All around the United States, we're witnessing major problems in public pensions. Last week, I discussed why Chicago and Tampa are the next Detroit. On Tuesday, I read a Bloomberg article on how Kansas and Kentucky may borrow billions to invest in cash-strapped pension funds, undeterred by warnings the practice risks driving up taxpayers’ bills to retirees. Keep in mind, Kentucky is in an even bigger pension mess than Illinois, which speaks volumes on just how dire their situation is.

And how are politicians responding to their pension mess? They're basically ignoring the problem or coming up with dumb solutions which will exacerbate pension poverty down the road and weaken the economy of the United States.

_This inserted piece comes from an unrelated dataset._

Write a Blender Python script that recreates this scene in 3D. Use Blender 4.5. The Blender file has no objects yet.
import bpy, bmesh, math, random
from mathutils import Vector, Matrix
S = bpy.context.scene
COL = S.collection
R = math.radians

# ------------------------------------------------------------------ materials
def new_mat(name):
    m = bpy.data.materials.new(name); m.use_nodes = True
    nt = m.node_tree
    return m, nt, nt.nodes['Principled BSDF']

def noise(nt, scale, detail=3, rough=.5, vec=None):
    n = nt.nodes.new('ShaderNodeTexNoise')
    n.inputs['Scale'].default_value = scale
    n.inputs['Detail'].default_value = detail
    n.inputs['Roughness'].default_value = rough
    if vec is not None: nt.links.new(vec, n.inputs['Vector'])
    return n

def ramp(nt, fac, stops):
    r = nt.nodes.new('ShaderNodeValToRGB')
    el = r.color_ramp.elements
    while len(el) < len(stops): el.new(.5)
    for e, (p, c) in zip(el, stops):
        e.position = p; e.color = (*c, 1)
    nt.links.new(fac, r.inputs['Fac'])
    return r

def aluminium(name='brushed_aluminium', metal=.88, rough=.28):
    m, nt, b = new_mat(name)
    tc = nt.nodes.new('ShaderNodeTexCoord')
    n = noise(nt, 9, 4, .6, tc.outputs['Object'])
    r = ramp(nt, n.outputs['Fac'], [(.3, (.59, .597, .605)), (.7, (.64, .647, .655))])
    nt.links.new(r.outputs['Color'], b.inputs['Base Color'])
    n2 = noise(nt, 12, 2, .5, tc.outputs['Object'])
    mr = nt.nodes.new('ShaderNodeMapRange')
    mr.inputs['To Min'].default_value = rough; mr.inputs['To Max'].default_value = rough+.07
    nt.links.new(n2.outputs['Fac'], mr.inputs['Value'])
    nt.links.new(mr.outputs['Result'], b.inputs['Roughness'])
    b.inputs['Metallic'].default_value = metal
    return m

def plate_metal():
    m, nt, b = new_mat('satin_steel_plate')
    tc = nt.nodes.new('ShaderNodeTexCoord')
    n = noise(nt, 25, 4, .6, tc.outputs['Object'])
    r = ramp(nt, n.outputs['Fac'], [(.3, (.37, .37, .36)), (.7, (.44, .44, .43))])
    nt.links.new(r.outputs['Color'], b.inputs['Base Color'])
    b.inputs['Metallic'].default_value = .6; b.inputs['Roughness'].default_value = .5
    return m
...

This is certainly the case in New Jersey, Illinois,  Kentucky, Kansas and other states struggling to slay their pension demon.

Below, NJTV News provides coverage of Gov. Chris Christie’s 2016 Budget Address. The coverage includes the duration of the remarks and expert analysis (fast forward to minute 25 to listen to Gov. Christie's comments on pensions).

He's right, New Jersey desperately needs to reform its pension system because they can't tax or grow their way out of this problem. But the reforms his administration is proposing are not going to make the problem go away. In fact, these reforms are going to exacerbate pension poverty in New Jersey and weaken their economy, making their public debt much worse over the long run.

To his credit, however, Gov. Christie is calling for a state constitutional amendment to require governors to make payments to the new plan. I think every state should adopt a similar constitutional amendment to top up their existing public pensions every year, not some new hybrid plan New Jersey is proposing.